To curmudgeonly me, this seems a case of powerful technological weapons misfiring into the black hole of American pop culture. It's like using a MOAB to blow up an outhouse.  

 

 

 

Digital technology gives mailboxes to people without homes. It allows us to work as mobile secretaries in the field. It gives us access to an endlessly diverse body of opinions and possible life choices.  

 

 

 

And still, people with American Gladiator-esque handles like http://www.flocksmart.com's Shok, insist on using it to assemble people in the parking lot of a Los Angeles Jack-in-the-Box to perform a conga line. 

 

 

 

This is a global phenomenon. But I'm worried about the United States. 

 

 

 

We have the lowest voter turnout numbers in the industrialized world.

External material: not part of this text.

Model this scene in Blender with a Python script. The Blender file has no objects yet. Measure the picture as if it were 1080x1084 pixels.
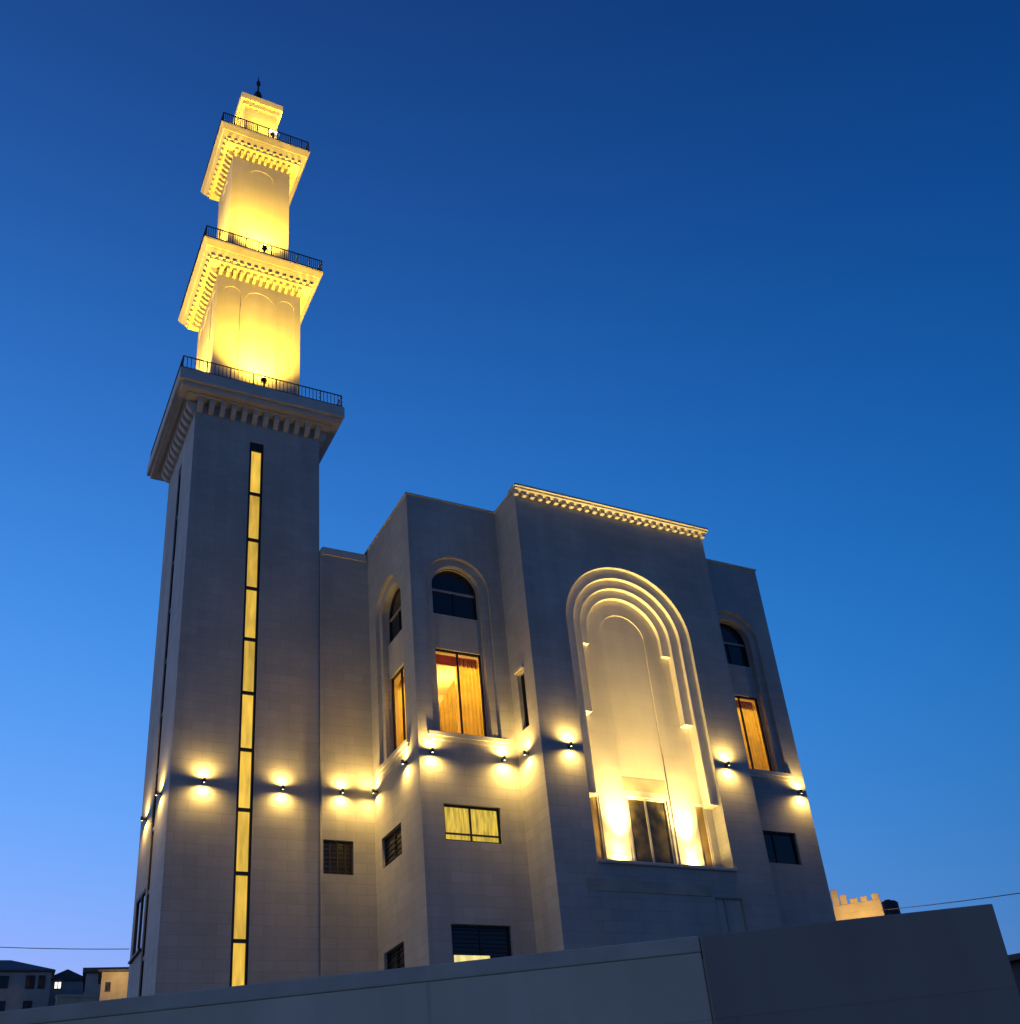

A 2002 National Geographic Society Poll revealed that only 13 percent of Americans aged 18-24, the obvious target demographic for stunts like flash mobbing, could find Iraq on a map.  

 

 

 

Eighty-seven percent of us were too lazy to locate the country the man we were too lazy to vote against is shipping us and our peers to. Yet we have the energy for flash mobbing? 

 

 

 

Furthermore, if you are motivated to mob, how can you be sure who is pitching you the idea? How do you know the person asking you to do jumping jacks in the parking lot of your local KFC isn't a PepsiCo representative trying to tire you out so you'll go in and buy a soda?  

 

 

 

Of course, in the case that flash mob organizers are using digital technology to support worthy political causes, like dressing up as housepainters and tricking Trent Lott into signing a confusing contract with small print that allows them to paint his house hot pink with yellow lightning bolts, I grudgingly approve-with one caveat: that they stop inventing digital names for pre-digital phenomena.  

 

 

 

One such misnamed mob posted at flashmob.com proposes that people gather in support of-get ready for this-presidential candidate Howard Dean.  

 

 

 

I dug into history books in search of an instance in which a group of people got together in support of a political candidate. Turns out its been going on for a while, and it already has a name-rallying.  

 

 

 

Get on your cell phone. Go online. The digital age is a fine time to be alive. So don't waste your time mooing at customers in front of the Westside Home Depot.